- Instructions for the task: Print all the data, keeping every line exactly as it is.

- Supplied material:
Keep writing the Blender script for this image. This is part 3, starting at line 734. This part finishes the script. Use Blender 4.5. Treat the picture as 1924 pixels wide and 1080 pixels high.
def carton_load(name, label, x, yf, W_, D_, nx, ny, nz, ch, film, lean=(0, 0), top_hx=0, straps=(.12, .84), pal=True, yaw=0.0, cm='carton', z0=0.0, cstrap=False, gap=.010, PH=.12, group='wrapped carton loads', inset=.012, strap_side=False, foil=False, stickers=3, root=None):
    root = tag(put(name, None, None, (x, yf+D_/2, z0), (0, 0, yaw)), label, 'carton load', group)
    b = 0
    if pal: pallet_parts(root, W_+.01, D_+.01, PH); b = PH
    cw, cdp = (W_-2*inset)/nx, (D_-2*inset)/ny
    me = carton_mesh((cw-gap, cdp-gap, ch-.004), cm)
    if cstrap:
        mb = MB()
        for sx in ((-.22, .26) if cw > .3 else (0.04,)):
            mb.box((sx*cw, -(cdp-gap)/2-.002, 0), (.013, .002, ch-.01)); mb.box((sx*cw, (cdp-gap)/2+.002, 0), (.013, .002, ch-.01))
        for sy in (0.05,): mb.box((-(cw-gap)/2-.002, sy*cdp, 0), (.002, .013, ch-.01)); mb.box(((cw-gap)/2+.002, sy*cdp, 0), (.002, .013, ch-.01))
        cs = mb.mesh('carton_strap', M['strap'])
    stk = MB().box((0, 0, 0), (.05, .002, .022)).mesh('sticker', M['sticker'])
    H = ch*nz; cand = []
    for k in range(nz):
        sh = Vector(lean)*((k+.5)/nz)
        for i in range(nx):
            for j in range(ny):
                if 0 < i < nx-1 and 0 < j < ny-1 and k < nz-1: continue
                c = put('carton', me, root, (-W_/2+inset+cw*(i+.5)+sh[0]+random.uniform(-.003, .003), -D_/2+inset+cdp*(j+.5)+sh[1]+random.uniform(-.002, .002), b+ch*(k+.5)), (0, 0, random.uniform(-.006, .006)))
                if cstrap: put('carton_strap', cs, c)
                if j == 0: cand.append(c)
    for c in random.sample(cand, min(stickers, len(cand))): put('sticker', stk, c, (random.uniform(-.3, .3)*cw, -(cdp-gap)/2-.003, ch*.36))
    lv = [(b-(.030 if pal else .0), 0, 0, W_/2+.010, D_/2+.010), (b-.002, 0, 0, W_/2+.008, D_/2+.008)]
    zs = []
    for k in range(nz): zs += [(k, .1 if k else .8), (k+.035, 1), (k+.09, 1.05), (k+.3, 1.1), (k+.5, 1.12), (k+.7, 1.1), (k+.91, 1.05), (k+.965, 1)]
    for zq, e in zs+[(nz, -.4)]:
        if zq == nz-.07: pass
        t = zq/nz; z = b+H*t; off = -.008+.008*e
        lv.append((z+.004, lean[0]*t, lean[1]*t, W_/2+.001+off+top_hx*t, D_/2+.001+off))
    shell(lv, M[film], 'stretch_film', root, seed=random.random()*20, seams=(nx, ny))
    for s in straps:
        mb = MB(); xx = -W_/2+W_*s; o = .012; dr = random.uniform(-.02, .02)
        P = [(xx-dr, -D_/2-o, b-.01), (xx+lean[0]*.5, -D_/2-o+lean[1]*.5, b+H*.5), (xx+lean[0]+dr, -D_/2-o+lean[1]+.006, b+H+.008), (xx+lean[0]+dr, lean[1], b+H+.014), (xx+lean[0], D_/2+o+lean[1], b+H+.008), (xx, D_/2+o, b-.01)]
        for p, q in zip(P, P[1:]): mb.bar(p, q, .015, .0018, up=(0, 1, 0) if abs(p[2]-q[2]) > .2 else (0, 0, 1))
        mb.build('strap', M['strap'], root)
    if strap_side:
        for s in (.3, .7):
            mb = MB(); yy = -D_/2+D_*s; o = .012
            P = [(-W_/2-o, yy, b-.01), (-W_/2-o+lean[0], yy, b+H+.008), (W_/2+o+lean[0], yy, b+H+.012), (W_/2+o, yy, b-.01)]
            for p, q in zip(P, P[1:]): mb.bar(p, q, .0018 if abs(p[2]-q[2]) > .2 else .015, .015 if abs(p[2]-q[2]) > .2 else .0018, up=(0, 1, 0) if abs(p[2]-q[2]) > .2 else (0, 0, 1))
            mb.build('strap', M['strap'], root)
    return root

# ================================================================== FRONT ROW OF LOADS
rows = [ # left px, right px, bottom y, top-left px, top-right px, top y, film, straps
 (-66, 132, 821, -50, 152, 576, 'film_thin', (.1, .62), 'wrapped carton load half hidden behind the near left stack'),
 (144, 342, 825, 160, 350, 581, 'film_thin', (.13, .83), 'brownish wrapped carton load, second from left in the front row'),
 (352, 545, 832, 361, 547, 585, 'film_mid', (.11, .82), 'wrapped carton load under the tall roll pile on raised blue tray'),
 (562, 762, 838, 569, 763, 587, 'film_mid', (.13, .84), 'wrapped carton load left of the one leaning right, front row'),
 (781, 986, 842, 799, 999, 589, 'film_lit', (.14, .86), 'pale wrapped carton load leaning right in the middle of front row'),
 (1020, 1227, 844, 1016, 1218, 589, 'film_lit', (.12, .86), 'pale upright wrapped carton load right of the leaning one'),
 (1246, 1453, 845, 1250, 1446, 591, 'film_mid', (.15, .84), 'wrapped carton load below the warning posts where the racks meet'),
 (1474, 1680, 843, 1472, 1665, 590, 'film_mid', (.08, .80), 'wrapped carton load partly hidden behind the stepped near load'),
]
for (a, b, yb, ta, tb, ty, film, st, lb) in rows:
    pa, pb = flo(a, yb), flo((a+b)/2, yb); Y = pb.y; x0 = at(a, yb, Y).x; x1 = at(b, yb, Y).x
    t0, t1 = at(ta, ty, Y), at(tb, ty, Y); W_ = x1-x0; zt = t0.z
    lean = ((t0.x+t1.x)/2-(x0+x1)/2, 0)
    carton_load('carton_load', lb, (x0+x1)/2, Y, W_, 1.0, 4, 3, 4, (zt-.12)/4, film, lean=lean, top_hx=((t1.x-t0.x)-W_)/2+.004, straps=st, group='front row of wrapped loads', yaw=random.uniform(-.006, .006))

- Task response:
Keep writing the Blender script for this image. This is part 3, starting at line 734. This part finishes the script. Use Blender 4.5. Treat the picture as 1924 pixels wide and 1080 pixels high.
def carton_load(name, label, x, yf, W_, D_, nx, ny, nz, ch, film, lean=(0, 0), top_hx=0, straps=(.12, .84), pal=True, yaw=0.0, cm='carton', z0=0.0, cstrap=False, gap=.010, PH=.12, group='wrapped carton loads', inset=.012, strap_side=False, foil=False, stickers=3, root=None):
    root = tag(put(name, None, None, (x, yf+D_/2, z0), (0, 0, yaw)), label, 'carton load', group)
    b = 0
    if pal: pallet_parts(root, W_+.01, D_+.01, PH); b = PH
    cw, cdp = (W_-2*inset)/nx, (D_-2*inset)/ny
    me = carton_mesh((cw-gap, cdp-gap, ch-.004), cm)
    if cstrap:
        mb = MB()
        for sx in ((-.22, .26) if cw > .3 else (0.04,)):
            mb.box((sx*cw, -(cdp-gap)/2-.002, 0), (.013, .002, ch-.01)); mb.box((sx*cw, (cdp-gap)/2+.002, 0), (.013, .002, ch-.01))
        for sy in (0.05,): mb.box((-(cw-gap)/2-.002, sy*cdp, 0), (.002, .013, ch-.01)); mb.box(((cw-gap)/2+.002, sy*cdp, 0), (.002, .013, ch-.01))
        cs = mb.mesh('carton_strap', M['strap'])
    stk = MB().box((0, 0, 0), (.05, .002, .022)).mesh('sticker', M['sticker'])
    H = ch*nz; cand = []
    for k in range(nz):
        sh = Vector(lean)*((k+.5)/nz)
        for i in range(nx):
            for j in range(ny):
                if 0 < i < nx-1 and 0 < j < ny-1 and k < nz-1: continue
                c = put('carton', me, root, (-W_/2+inset+cw*(i+.5)+sh[0]+random.uniform(-.003, .003), -D_/2+inset+cdp*(j+.5)+sh[1]+random.uniform(-.002, .002), b+ch*(k+.5)), (0, 0, random.uniform(-.006, .006)))
                if cstrap: put('carton_strap', cs, c)
                if j == 0: cand.append(c)
    for c in random.sample(cand, min(stickers, len(cand))): put('sticker', stk, c, (random.uniform(-.3, .3)*cw, -(cdp-gap)/2-.003, ch*.36))
    lv = [(b-(.030 if pal else .0), 0, 0, W_/2+.010, D_/2+.010), (b-.002, 0, 0, W_/2+.008, D_/2+.008)]
    zs = []
    for k in range(nz): zs += [(k, .1 if k else .8), (k+.035, 1), (k+.09, 1.05), (k+.3, 1.1), (k+.5, 1.12), (k+.7, 1.1), (k+.91, 1.05), (k+.965, 1)]
    for zq, e in zs+[(nz, -.4)]:
        if zq == nz-.07: pass
        t = zq/nz; z = b+H*t; off = -.008+.008*e
        lv.append((z+.004, lean[0]*t, lean[1]*t, W_/2+.001+off+top_hx*t, D_/2+.001+off))
    shell(lv, M[film], 'stretch_film', root, seed=random.random()*20, seams=(nx, ny))
    for s in straps:
        mb = MB(); xx = -W_/2+W_*s; o = .012; dr = random.uniform(-.02, .02)
        P = [(xx-dr, -D_/2-o, b-.01), (xx+lean[0]*.5, -D_/2-o+lean[1]*.5, b+H*.5), (xx+lean[0]+dr, -D_/2-o+lean[1]+.006, b+H+.008), (xx+lean[0]+dr, lean[1], b+H+.014), (xx+lean[0], D_/2+o+lean[1], b+H+.008), (xx, D_/2+o, b-.01)]
        for p, q in zip(P, P[1:]): mb.bar(p, q, .015, .0018, up=(0, 1, 0) if abs(p[2]-q[2]) > .2 else (0, 0, 1))
        mb.build('strap', M['strap'], root)
    if strap_side:
        for s in (.3, .7):
            mb = MB(); yy = -D_/2+D_*s; o = .012
            P = [(-W_/2-o, yy, b-.01), (-W_/2-o+lean[0], yy, b+H+.008), (W_/2+o+lean[0], yy, b+H+.012), (W_/2+o, yy, b-.01)]
            for p, q in zip(P, P[1:]): mb.bar(p, q, .0018 if abs(p[2]-q[2]) > .2 else .015, .015 if abs(p[2]-q[2]) > .2 else .0018, up=(0, 1, 0) if abs(p[2]-q[2]) > .2 else (0, 0, 1))
            mb.build('strap', M['strap'], root)
    return root

# ================================================================== FRONT ROW OF LOADS
rows = [ # left px, right px, bottom y, top-left px, top-right px, top y, film, straps
 (-66, 132, 821, -50, 152, 576, 'film_thin', (.1, .62), 'wrapped carton load half hidden behind the near left stack'),
 (144, 342, 825, 160, 350, 581, 'film_thin', (.13, .83), 'brownish wrapped carton load, second from left in the front row'),
 (352, 545, 832, 361, 547, 585, 'film_mid', (.11, .82), 'wrapped carton load under the tall roll pile on raised blue tray'),
 (562, 762, 838, 569, 763, 587, 'film_mid', (.13, .84), 'wrapped carton load left of the one leaning right, front row'),
 (781, 986, 842, 799, 999, 589, 'film_lit', (.14, .86), 'pale wrapped carton load leaning right in the middle of front row'),
 (1020, 1227, 844, 1016, 1218, 589, 'film_lit', (.12, .86), 'pale upright wrapped carton load right of the leaning one'),
 (1246, 1453, 845, 1250, 1446, 591, 'film_mid', (.15, .84), 'wrapped carton load below the warning posts where the racks meet'),
 (1474, 1680, 843, 1472, 1665, 590, 'film_mid', (.08, .80), 'wrapped carton load partly hidden behind the stepped near load'),
]
for (a, b, yb, ta, tb, ty, film, st, lb) in rows:
    pa, pb = flo(a, yb), flo((a+b)/2, yb); Y = pb.y; x0 = at(a, yb, Y).x; x1 = at(b, yb, Y).x
    t0, t1 = at(ta, ty, Y), at(tb, ty, Y); W_ = x1-x0; zt = t0.z
    lean = ((t0.x+t1.x)/2-(x0+x1)/2, 0)
    carton_load('carton_load', lb, (x0+x1)/2, Y, W_, 1.0, 4, 3, 4, (zt-.12)/4, film, lean=lean, top_hx=((t1.x-t0.x)-W_)/2+.004, straps=st, group='front row of wrapped loads', yaw=random.uniform(-.006, .006))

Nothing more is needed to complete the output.